Its bread-and-butter offering is UniKix, which -- although it can be used to support mainframe-to-zLinux transition efforts -- is usually used as a mainframe-to-Unix-Windows-or-Linux rehosting application. The bulk of Clerity's business, Jenkins points out, consists of mainframe-to-non-mainframe migration efforts. Right now, he says, there's little interest among Clerity's customers in transitioning traditional mainframe applications over to zLinux.

That being said, Jenkins doesn't think the mainframe is going anywhere anytime soon. Or ever, for that matter. In DRV's case, for example, rehosting on zLinux made sense, both computationally and economically. This will likely be the case for other large mainframe shops, too.

"I don't think mainframes are going to go away probably any time soon. That's like saying that COBOL is going to go away, and I've been hearing that for 20 years now," he explains.

"DRV did a move with us to the Linux partition. They moved [their] transaction processing workload to an [Integrated Facility for Linux] on the mainframe, and they continued to use the core mainframe for batch processing," Jenkins continues. "That just makes sense to them from a cost perspective; from a MIPS-utilization perspective, it was a good strategy."

If anything, Jenkins argues, CIOs are getting smarter about how they're using mainframe capacity. This, too, is something of a loaded claim. Although Jenkins and other Clerity officials are careful to stress that the mainframe has its place, they'll likewise argue that certain mainframe applications (e.g., CICS, IMS, or Adabase) can be run more cheaply in a non-legacy context.

Not surprisingly, Jenkins believes that "getting smarter" about the disposition of one's mainframe capacity often involves shifting CICS, IMS, Adabase, and other applications out of a z/OS context and into either zLinux (which keeps them on System z) or onto Linux, Unix, or Windows running on non-mainframe systems.

"Right now, I'd have to call [intra-mainframe migration] an outlier. With DRV, at one level, IBM was cooperating with us and helping us deliver a very successful project," he indicates. "Very high up, I'm sure that this [migration effort] wasn't something that pleased [IBM]. They aren't going to be going out and promoting that move as strongly as they could."

Not a Hard-and-Fast Threshold

Although Clerity sees a sub-1,000 MIPS sweet spot for mainframe migration, shops with ten times as much capacity aren't opposed to transitioning, either.

"A couple of years ago, we did what Gartner [then] said was the largest mainframe migration in North America; at the time, it was approximately 1,700 MIPS; now … the MIPS equivalent [of that migration] is now up to about 2,500 MIPS," Jenkins says. "Following this trend, we're starting to get requests that come in for 4,000 or 5,000 MIPS. We even had a request come in for 10,000 MIPS." Building out the equivalent of a 10,000-MIPS system in a non-mainframe context would be difficult, Jenkins concedes -- provided a customer wanted to do so in one shot.

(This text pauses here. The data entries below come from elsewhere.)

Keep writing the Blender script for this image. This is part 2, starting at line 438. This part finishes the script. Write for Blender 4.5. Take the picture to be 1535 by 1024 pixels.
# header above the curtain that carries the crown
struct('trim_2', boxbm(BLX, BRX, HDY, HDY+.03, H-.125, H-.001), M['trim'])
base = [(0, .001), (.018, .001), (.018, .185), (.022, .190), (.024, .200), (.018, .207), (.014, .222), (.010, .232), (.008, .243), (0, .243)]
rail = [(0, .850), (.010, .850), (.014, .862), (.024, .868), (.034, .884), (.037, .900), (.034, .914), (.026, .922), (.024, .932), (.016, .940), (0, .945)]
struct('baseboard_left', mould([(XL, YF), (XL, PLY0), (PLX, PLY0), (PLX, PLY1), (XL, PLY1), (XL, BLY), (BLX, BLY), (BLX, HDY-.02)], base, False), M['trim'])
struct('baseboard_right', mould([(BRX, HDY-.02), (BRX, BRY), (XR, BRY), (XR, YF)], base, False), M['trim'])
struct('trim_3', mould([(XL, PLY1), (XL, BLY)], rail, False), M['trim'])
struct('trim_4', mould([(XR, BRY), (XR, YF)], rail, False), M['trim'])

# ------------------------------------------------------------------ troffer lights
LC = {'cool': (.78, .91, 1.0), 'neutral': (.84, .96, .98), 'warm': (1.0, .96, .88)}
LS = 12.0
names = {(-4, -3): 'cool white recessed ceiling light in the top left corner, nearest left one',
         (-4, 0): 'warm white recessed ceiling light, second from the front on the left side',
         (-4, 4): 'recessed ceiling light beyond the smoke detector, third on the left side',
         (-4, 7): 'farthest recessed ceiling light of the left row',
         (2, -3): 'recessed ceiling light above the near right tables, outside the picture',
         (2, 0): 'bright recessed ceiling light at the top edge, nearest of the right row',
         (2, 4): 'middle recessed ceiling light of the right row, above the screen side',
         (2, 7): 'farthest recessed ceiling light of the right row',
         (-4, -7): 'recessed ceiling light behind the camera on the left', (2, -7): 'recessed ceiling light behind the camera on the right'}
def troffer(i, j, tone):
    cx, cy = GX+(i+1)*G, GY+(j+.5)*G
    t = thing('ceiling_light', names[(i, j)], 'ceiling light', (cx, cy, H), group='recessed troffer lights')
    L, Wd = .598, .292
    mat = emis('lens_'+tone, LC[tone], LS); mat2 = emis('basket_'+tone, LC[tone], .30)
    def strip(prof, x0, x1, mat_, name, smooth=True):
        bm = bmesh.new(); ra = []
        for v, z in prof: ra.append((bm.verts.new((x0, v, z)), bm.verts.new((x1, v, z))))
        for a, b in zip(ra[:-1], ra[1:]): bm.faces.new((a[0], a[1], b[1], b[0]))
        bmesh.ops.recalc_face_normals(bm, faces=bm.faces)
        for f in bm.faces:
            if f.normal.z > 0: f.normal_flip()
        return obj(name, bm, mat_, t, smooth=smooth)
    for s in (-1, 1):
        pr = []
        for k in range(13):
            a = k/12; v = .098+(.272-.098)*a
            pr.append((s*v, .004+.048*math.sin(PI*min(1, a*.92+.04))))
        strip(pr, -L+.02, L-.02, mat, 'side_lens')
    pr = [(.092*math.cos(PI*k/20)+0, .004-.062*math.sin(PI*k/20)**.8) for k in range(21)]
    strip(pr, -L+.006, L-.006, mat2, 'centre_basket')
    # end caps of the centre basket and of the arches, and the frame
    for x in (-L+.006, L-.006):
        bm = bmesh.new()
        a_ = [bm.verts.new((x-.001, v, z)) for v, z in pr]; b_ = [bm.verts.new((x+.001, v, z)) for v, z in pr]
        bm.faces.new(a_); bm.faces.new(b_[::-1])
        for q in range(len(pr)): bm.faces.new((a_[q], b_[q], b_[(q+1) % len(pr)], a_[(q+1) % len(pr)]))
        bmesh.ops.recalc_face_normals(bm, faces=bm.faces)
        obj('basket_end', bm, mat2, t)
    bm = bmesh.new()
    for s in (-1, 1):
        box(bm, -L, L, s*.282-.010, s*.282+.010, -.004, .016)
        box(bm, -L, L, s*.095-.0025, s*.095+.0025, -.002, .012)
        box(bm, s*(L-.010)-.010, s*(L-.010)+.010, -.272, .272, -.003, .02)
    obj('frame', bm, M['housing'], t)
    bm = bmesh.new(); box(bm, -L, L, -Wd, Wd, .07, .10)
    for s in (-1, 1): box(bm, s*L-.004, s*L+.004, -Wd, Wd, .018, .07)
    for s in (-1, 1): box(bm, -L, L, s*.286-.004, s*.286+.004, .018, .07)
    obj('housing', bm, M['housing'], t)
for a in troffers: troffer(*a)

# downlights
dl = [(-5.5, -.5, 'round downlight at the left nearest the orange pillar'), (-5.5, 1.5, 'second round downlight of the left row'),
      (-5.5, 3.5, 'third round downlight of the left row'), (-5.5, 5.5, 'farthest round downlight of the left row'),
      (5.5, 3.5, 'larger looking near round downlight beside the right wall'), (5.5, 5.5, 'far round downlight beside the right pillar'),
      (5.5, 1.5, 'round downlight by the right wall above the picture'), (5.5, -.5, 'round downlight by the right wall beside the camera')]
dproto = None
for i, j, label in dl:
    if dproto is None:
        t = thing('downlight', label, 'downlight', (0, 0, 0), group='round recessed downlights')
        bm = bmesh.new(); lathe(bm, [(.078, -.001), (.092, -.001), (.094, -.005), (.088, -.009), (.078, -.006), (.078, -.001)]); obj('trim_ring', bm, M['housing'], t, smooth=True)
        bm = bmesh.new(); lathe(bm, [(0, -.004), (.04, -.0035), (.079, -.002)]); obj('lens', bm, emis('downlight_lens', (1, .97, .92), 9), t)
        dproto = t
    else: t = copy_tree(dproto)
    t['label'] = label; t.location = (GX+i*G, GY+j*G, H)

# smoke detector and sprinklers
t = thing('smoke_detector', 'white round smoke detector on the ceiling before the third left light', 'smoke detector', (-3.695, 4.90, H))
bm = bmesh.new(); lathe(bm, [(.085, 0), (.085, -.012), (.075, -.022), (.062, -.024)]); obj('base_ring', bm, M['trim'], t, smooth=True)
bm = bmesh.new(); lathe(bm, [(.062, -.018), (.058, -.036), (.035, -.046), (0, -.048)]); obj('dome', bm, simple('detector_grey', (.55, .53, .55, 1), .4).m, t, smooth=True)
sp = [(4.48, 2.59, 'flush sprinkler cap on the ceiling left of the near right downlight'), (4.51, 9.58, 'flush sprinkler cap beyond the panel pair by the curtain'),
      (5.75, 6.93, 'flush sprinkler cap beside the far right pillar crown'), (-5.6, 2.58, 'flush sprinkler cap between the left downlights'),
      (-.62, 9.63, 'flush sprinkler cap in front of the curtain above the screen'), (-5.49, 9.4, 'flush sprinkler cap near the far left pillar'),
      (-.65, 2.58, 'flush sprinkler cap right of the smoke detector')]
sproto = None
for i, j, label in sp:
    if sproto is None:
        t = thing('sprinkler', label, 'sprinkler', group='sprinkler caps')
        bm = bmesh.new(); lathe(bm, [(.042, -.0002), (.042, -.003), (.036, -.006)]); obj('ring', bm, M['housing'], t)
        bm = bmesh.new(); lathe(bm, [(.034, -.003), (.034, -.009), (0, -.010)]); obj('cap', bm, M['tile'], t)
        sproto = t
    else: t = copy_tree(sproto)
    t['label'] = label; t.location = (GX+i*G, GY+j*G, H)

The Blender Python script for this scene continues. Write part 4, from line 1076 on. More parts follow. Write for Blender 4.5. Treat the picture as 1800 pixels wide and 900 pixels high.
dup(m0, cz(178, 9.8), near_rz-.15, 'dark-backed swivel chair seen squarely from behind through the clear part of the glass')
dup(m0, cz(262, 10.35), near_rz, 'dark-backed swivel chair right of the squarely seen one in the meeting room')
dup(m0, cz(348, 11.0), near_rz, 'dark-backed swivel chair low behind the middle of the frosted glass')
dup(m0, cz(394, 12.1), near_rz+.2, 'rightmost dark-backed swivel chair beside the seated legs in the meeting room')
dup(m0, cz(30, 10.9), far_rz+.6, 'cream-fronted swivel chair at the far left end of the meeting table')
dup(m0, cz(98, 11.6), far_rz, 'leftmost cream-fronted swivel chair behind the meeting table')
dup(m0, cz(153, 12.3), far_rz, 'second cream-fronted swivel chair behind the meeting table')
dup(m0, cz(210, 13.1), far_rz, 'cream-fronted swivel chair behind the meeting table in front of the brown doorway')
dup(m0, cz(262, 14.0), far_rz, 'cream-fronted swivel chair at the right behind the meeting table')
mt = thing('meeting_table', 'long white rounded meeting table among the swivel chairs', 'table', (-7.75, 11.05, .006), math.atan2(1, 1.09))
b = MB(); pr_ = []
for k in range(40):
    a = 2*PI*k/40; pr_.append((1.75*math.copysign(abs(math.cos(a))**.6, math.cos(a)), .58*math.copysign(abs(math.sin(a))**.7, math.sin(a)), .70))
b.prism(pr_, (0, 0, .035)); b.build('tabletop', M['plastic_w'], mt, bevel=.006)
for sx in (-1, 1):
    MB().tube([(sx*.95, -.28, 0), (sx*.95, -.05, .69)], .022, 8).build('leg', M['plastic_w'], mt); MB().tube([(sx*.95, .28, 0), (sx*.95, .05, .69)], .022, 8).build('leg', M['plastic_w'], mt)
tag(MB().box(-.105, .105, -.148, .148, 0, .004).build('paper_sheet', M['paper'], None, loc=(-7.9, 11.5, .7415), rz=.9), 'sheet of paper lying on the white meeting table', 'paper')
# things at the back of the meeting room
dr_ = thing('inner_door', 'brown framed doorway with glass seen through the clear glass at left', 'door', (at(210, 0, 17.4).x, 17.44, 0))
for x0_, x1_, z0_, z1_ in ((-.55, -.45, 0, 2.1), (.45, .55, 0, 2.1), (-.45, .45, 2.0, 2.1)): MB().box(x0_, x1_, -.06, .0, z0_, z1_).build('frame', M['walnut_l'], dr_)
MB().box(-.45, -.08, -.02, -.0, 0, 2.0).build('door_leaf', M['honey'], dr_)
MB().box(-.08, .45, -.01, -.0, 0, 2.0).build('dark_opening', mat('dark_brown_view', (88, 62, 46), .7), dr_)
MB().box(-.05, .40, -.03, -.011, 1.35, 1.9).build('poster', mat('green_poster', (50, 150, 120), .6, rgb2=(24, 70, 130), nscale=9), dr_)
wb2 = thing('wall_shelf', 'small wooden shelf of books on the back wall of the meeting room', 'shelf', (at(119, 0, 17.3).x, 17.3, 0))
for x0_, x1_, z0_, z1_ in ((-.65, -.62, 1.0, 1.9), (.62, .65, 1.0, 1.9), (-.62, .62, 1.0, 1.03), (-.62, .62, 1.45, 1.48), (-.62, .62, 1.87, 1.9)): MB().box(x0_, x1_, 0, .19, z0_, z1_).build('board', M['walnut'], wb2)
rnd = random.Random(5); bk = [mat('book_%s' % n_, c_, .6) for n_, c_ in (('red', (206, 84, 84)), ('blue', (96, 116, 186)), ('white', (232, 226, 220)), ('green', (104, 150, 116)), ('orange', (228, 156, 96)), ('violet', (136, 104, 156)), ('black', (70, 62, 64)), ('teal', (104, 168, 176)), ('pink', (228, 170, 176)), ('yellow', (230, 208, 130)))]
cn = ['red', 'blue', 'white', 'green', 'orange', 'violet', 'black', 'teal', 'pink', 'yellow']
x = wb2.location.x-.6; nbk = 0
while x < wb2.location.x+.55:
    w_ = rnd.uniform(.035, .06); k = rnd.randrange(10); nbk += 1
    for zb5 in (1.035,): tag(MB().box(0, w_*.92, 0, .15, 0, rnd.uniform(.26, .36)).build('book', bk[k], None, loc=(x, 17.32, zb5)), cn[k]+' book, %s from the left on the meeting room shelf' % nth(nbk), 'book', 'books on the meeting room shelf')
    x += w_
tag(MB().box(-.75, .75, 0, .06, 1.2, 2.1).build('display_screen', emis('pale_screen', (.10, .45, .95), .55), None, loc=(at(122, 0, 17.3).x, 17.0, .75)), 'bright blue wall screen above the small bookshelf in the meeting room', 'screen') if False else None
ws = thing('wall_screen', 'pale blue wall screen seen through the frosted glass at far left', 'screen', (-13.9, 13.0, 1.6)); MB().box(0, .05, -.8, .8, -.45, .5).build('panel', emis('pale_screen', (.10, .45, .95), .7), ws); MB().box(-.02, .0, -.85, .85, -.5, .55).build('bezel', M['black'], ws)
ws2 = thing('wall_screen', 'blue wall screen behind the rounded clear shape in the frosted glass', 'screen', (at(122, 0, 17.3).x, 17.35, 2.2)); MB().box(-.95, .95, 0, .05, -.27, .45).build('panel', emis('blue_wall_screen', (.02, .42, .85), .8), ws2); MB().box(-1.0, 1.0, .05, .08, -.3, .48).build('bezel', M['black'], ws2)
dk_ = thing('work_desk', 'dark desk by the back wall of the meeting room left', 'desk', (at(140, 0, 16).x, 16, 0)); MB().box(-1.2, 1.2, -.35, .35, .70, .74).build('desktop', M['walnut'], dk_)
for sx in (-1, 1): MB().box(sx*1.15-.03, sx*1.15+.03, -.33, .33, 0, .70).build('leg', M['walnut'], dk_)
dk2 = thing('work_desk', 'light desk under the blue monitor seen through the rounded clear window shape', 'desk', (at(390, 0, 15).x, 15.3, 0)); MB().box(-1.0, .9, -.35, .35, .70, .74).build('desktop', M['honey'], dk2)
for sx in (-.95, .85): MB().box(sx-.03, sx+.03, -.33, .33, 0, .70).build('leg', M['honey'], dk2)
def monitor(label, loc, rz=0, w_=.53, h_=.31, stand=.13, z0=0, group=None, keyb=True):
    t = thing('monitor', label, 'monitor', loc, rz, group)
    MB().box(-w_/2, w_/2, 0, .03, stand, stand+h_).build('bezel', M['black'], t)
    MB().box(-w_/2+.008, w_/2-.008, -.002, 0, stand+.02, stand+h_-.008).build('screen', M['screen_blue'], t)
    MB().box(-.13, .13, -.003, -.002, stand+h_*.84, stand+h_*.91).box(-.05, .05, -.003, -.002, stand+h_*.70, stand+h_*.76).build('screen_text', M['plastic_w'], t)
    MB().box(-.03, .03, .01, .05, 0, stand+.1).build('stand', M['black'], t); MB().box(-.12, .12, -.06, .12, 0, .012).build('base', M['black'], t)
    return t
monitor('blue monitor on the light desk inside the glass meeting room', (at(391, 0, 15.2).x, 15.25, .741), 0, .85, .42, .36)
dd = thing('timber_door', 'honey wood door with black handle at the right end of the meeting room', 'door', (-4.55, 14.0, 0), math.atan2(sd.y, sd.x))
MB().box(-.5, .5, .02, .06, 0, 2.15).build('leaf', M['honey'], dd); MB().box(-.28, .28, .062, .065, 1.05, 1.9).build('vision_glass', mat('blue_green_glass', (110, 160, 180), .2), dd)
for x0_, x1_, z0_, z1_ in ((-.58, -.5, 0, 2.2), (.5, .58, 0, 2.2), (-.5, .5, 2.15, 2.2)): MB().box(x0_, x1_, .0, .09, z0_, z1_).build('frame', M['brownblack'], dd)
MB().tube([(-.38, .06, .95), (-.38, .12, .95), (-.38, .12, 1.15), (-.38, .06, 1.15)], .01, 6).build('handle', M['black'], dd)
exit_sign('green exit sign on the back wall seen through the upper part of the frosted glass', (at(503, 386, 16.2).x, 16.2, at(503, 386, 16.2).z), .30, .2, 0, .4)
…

In reality, he says, such a project would evolve iteratively.

"I don't believe we're going to do those larger requests in one big bang. What I see us doing is actually breaking that down and doing it in stages; nobody just [allocates] 10,000 MIPS to one application," he points out.

The point, Jenkins concludes, is that an extremely large capacity footprint isn't always indicative of a difficult -- or prohibitively expensive -- migration effort. "I think that [a MIPS threshold] is largely a false number. For IBM to say the mission-critical applications are the ones that are running on mainframes or an LPAR region that's much larger than 1,000 MIPS, that isn't always true. We've seen equally complex [implementations] -- using [IBM's] definition of complex -- that are as small as 50 or 100 MIPS. These are projects that took us a year to complete, and they were only 50 MIPS. We've also done larger MIPS migrations that were [comparatively] very straightforward."